To submit, click the "..." button in the top-right menu. Beware: if you click Publish, you publish to your own blog - you can still add this to Universe Factory, but if you only want the article on UF then use the additional menu instead. You should get this menu:

The extra options menu

Click "Add to publication". You should now get a menu detailing the publications you can submit to; select Universe Factory and click "Submit draft for review".

Publishing

Your part is done now; all that's left is to publish. The editors have a queue of submitted drafts; every 3 days (at least, that's what we're aiming for) we'll publish something for it. You can drop into chat to check out the progress of that and to shout if there's something you want to input to the process. We're a friendly bunch!

How to publish submissions (for blog editors and Worldbuilding moderators)

(We have several people with edit privileges on the blog. These are my notes to make it easier for others to publish stuff, because maybe someday I'll want to take a vacation or something. :-) )

On Medium

  • Go to the list of submissions ("stories" on the blog menu) and click on the one you want to publish.

  • Click "edit" at the top.

  • Read through the post, fixing any typos or formatting problems you see. We take a light hand with edits, but typos and grammar-os happen to everybody sometimes. Don't impose your voice on the author, of course, like Americanizing British spellings.

  • Click "publish" at the top. Look at the tags and make any adjustments that seem appropriate. Click the button to publish. The page should refresh with the Universe Factory header (and the URL should be rewritten).

Go to the blog front page (you might need to force a refresh; blame caching) and make sure it looks ok (text is visible on the background graphic, etc).

  • Go back to the post so you'll have the title, author, and URL handy.

On Worldbuilding Meta

  • Go to the blog announcement.

  • On the question, start an edit, grab the markdown for the newest post (title + link, and author), and then cancel the edit.

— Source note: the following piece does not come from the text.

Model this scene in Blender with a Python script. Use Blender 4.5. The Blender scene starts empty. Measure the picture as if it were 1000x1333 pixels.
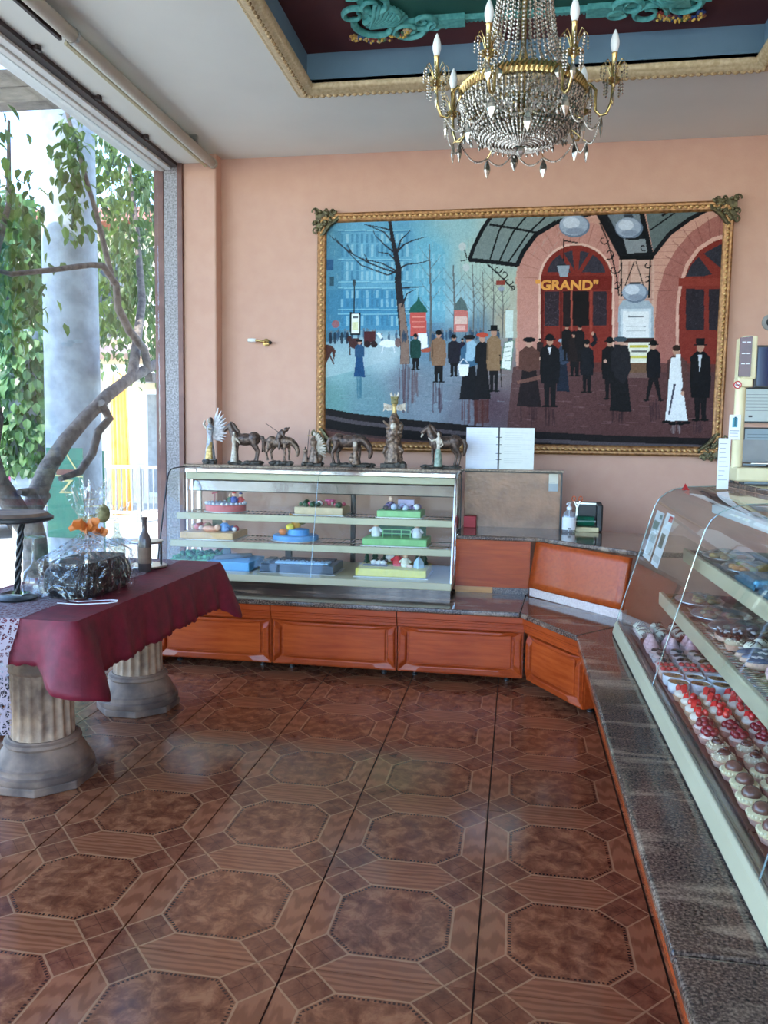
import bpy, bmesh, math, random
from mathutils import Vector, Matrix, Euler
S = bpy.context.scene
COL = S.collection
random.seed(7)
PI = math.pi

# ---------------------------------------------------------------- camera
cam_d = bpy.data.cameras.new('camera'); cam = bpy.data.objects.new('camera', cam_d); COL.objects.link(cam)
cam_d.sensor_fit = 'VERTICAL'; cam_d.sensor_height = 24.0
cam_d.lens = 1033.16 * 24.0 / 1333.0
cam_d.clip_start = 0.02; cam_d.clip_end = 300
_R = Vector((0.98616475, 0.16510297, 0.01483534)); _U = Vector((-0.02987167, 0.08896582, 0.99558664)); _W = Vector((-0.16305447, 0.98225561, -0.09266686))
_m = Matrix((_R, _U, -_W)).transposed().to_4x4(); _m.translation = Vector((0.06745, -1.92465, 1.4023))
cam.matrix_world = _m
S.camera = cam

# ---------------------------------------------------------------- sky, sun, exposure
world = bpy.data.worlds.new('sky'); S.world = world; world.use_nodes = True
wn = world.node_tree.nodes; wl = world.node_tree.links
for n in list(wn): wn.remove(n)
wo = wn.new('ShaderNodeOutputWorld'); wb = wn.new('ShaderNodeBackground'); sky = wn.new('ShaderNodeTexSky')
sky.sky_type = 'NISHITA'; sky.sun_disc = False; sky.sun_elevation = math.radians(60); sky.sun_rotation = math.radians(204)
sky.altitude = 2500; sky.air_density = 1.0; sky.dust_density = 0.0; sky.ozone_density = 1.6
wb.inputs['Strength'].default_value = 0.75
wl.new(sky.outputs[0], wb.inputs['Color']); wl.new(wb.outputs[0], wo.inputs['Surface'])
sun_d = bpy.data.lights.new('sun', 'SUN'); sun_d.energy = 8.0; sun_d.angle = math.radians(0.6); sun_d.color = (1.0, 0.95, 0.87)
sun = bpy.data.objects.new('sun', sun_d); COL.objects.link(sun)
sun.rotation_euler = Vector((0.20, 0.45, -0.87)).to_track_quat('-Z', 'Y').to_euler()
S.view_settings.view_transform = 'Standard'; S.view_settings.look = 'None'; S.view_settings.gamma = 1.0
S.view_settings.use_curve_mapping = False
S.view_settings.exposure = 1.08
S.cycles.max_bounces = 14; S.cycles.diffuse_bounces = 6; S.cycles.glossy_bounces = 6; S.cycles.transmission_bounces = 8
S.cycles.transparent_max_bounces = 32; S.cycles.caustics_reflective = False; S.cycles.caustics_refractive = False
S.cycles.sample_clamp_indirect = 8.0

def portal(loc, rot, sx, sy):
    d = bpy.data.lights.new('daylight_portal', 'AREA'); d.shape = 'RECTANGLE'; d.size = sx; d.size_y = sy; d.cycles.is_portal = True
    o = bpy.data.objects.new('daylight_portal', d); COL.objects.link(o); o.location = loc; o.rotation_euler = rot

# ---------------------------------------------------------------- mesh builder
class MB:
    def __init__(s): s.v = []; s.f = []; s.c = []
    def add(s, vs, fs, c=None):
        b = len(s.v); s.v += [tuple(v) for v in vs]
        for f in fs: s.f.append(tuple(b + i for i in f)); s.c.append(c)
        return s
    def box(s, x0, x1, y0, y1, z0, z1, c=None):
        vs = [(x0,y0,z0),(x1,y0,z0),(x1,y1,z0),(x0,y1,z0),(x0,y0,z1),(x1,y0,z1),(x1,y1,z1),(x0,y1,z1)]
        return s.add(vs, [(0,3,2,1),(4,5,6,7),(0,1,5,4),(1,2,6,5),(2,3,7,6),(3,0,4,7)], c)
    def obox(s, ctr, dim, rot=(0,0,0), c=None):
        m = Euler(rot).to_matrix(); h = [d/2 for d in dim]; o = Vector(ctr)
        vs = [o + m @ Vector((sx*h[0], sy*h[1], sz*h[2])) for sz in (-1,1) for sx, sy in ((-1,-1),(1,-1),(1,1),(-1,1))]
        return s.add(vs, [(0,3,2,1),(4,5,6,7),(0,1,5,4),(1,2,6,5),(2,3,7,6),(3,0,4,7)], c)
    def prism(s, poly, a0, a1, axis='z', c=None):
        n = len(poly)
        def P(p, a):
            return (p[0],p[1],a) if axis == 'z' else ((p[0],a,p[1]) if axis == 'y' else (a,p[0],p[1]))
        vs = [P(p,a0) for p in poly] + [P(p,a1) for p in poly]
        fs = [tuple(range(n-1,-1,-1)), tuple(range(n,2*n))] + [(i,(i+1)%n,n+(i+1)%n,n+i) for i in range(n)]
        return s.add(vs, fs, c)
    def lathe(s, prof, n=24, ctr=(0,0,0), cap=True, c=None, rx=1.0, ry=1.0, rot=None):
        vs = []; fs = []; o = Vector(ctr); m = Euler(rot).to_matrix() if rot else None
        for r, z in prof:
            for k in range(n):
                a = 2*PI*k/n; q = Vector((r*rx*math.cos(a), r*ry*math.sin(a), z)); vs.append(o + (m @ q if m else q))
        for j in range(len(prof)-1):
            for k in range(n): fs.append((j*n+k, j*n+(k+1)%n, (j+1)*n+(k+1)%n, (j+1)*n+k))
        if cap:
            if prof[0][0] > 1e-5: fs.append(tuple(range(n-1,-1,-1)))
            if prof[-1][0] > 1e-5: fs.append(tuple((len(prof)-1)*n+k for k in range(n)))
        return s.add(vs, fs, c)
    def ell(s, ctr, r, n=12, m=8, c=None, rot=None):
        if not isinstance(r, (tuple, list)): r = (r,r,r)
        prof = [(max(1e-6,math.sin(PI*j/m)), -math.cos(PI*j/m)) for j in range(m+1)]
        vs = []; fs = []; o = Vector(ctr); M = Euler(rot).to_matrix() if rot else None
        for q, z in prof:
            for k in range(n):
                a = 2*PI*k/n; w = Vector((r[0]*q*math.cos(a), r[1]*q*math.sin(a), r[2]*z)); vs.append(o + (M @ w if M else w))
        for j in range(m):
            for k in range(n): fs.append((j*n+k, j*n+(k+1)%n, (j+1)*n+(k+1)%n, (j+1)*n+k))
        return s.add(vs, fs, c)
    def tube(s, pts, r, n=8, c=None, closed=False, flat=1.0):
        pts = [Vector(p) for p in pts]; N = len(pts)
        rs = r if isinstance(r, (list, tuple)) else [r]*N
        vs = []; fs = []; nrm = None
        for i, p in enumerate(pts):
            if closed: t = pts[(i+1)%N] - pts[i-1]
            else: t = pts[min(i+1,N-1)] - pts[max(i-1,0)]
            if t.length < 1e-9: t = Vector((0,0,1))
            t.normalize()
            if nrm is None:
                nrm = Vector((0,0,1)) if abs(t.z) < 0.9 else Vector((1,0,0))
            nrm = (nrm - t*nrm.dot(t))
            if nrm.length < 1e-6: nrm = t.orthogonal()
            nrm.normalize(); b = t.cross(nrm)
            for k in range(n):
                a = 2*PI*k/n; vs.append(p + nrm*(rs[i]*math.cos(a)) + b*(rs[i]*flat*math.sin(a)))
        L = N if closed else N-1
        for j in range(L):
            for k in range(n): fs.append((j*n+k, j*n+(k+1)%n, ((j+1)%N)*n+(k+1)%n, ((j+1)%N)*n+k))
        if not closed: fs += [tuple(range(n-1,-1,-1)), tuple((N-1)*n+k for k in range(n))]
        return s.add(vs, fs, c)
    def sweep(s, prof, path, closed=False, c=None):
        # prof: list of (out, up); path: list of (Vector point, Vector out-direction, Vector up-direction)
        n = len(prof); vs = []; fs = []
        for p, o, u in path:
            for a, b in prof: vs.append(Vector(p) + Vector(o)*a + Vector(u)*b)
        N = len(path); L = N if closed else N-1
        for j in range(L):
            for k in range(n): fs.append((j*n+k, j*n+(k+1)%n, ((j+1)%N)*n+(k+1)%n, ((j+1)%N)*n+k))
        if not closed: fs += [tuple(range(n-1,-1,-1)), tuple((N-1)*n+k for k in range(n))]
        return s.add(vs, fs, c)
    def grid(s, nu, nv, fn, c=None, closed_u=False):
        vs = [fn(i/(nu-1 if not closed_u else nu), j/(nv-1)) for j in range(nv) for i in range(nu)]
        fs = [(j*nu+i, j*nu+(i+1)%nu, (j+1)*nu+(i+1)%nu, (j+1)*nu+i) for j in range(nv-1) for i in range(nu if closed_u else nu-1)]
        return s.add(vs, fs, c)
    def xf(s, m):
        s.v = [tuple(m @ Vector(v)) for v in s.v]; return s
    def mesh(s, name, off=Vector((0,0,0)), smooth=None):
        me = bpy.data.meshes.new(name)
        me.from_pydata([tuple(Vector(v)-off) for v in s.v], [], s.f); me.update()
        if any(c is not None for c in s.c):
            ca = me.color_attributes.new('col', 'FLOAT_COLOR', 'CORNER'); i = 0
            for p, c in zip(me.polygons, s.c):
                cc = c or (0.5,0.5,0.5)
                for _ in range(p.loop_total): ca.data[i].color = (cc[0],cc[1],cc[2],1); i += 1
        if smooth is not None:
            for p in me.polygons: p.use_smooth = True
            me.set_sharp_from_angle(angle=math.radians(smooth))
        return me
    def build(s, name, mat, parent=None, smooth=None, bevel=0, seg=2, world=True, sub=0):
        off = wloc(parent) if (parent is not None and world) else Vector((0,0,0))
        me = s.mesh(name, off, smooth)
        o = bpy.data.objects.new(name, me); COL.objects.link(o)
        if mat is not None: me.materials.append(mat)
        if parent is not None: o.parent = parent
        if bevel:
            b = o.modifiers.new('bevel', 'BEVEL'); b.width = bevel; b.segments = seg; b.limit_method = 'ANGLE'; b.angle_limit = math.radians(40)
        if sub:
            b = o.modifiers.new('sub', 'SUBSURF'); b.levels = sub; b.render_levels = sub
        return o
def wloc(o):
    p = Vector((0,0,0))
    while o is not None: p += o.location; o = o.parent
    return p
def thing(name, label, cat, loc=(0,0,0), rotz=0, group=None):
    o = bpy.data.objects.new(name, None); COL.objects.link(o); o.empty_display_size = 0.05
    o.location = loc; o.rotation_euler = (0,0,rotz); o['label'] = label; o['category'] = cat
    if group: o['group'] = group
    return o
def tag(o, label, cat, group=None):
    o['label'] = label; o['category'] = cat
    if group: o['group'] = group
    return o
def struct(o, label=None):
    o['kind'] = 'structure'
    if label: o['label'] = label
    return o
def copy_tree(o, parent=None):
    c = o.copy(); COL.objects.link(c); c.parent = parent
    for ch in list(o.children): copy_tree(ch, c)
    return c
def inst(name, me, parent, loc, rot=(0,0,0), sc=(1,1,1), world=True):
    o = bpy.data.objects.new(name, me); COL.objects.link(o); o.parent = parent
    o.location = Vector(loc) - (wloc(parent) if (parent is not None and world) else Vector((0,0,0)))
    o.rotation_euler = rot; o.scale = sc if isinstance(sc, (tuple, list)) else (sc,sc,sc)
    return o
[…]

  • Edit the answer to add the post you just grabbed. New posts go at the top. The month headings are the month it was posted, which might not be the current month if you're doing this early in the month.

  • Edit the question.

    • Remove the older post ("previous post") and label the current one (the one you just added to the answer) as the previous post.
    • Add the newest post, following the format.
    • Pick out something from the post to entice people to read it -- usually the first paragraph or two, but sometimes something a little farther down works better. Or if it doesn't lend itself well to that, write a teaser.
    • If this is a new contributor's first post, highlight that.
    • Update the title of the question to reflect the newest and now-previous posts.
    • Check the list of upcoming posts at the bottom; if this newest one was on that list, remove it.

For a moderator

This part requires a Worldbuilding moderator.

  • In the mod tools, go to "community events". Assuming there is a live event for the previous blog post, edit it. Replace the URL with the URL for the answer: https://worldbuilding.meta.stackexchange.com/a/4038. Save the change.

  • On the same page, create a new event, called "New blog post: (title)". For the URL, use the question URL. Set the start date to approximately now and the end date for about a week later. (Also set the number of preview days to 0.) Save the change.

  • Check the site main page to make sure it shows up. (It might take a couple minutes.)

(In case you're wondering, the URL dance is because of a bug that doesn't allow two events to point to the same URL. So we use the answer for the older and the question for the newer. If traffic increases to the point that we're publishing three posts a week, shorten the event durations.)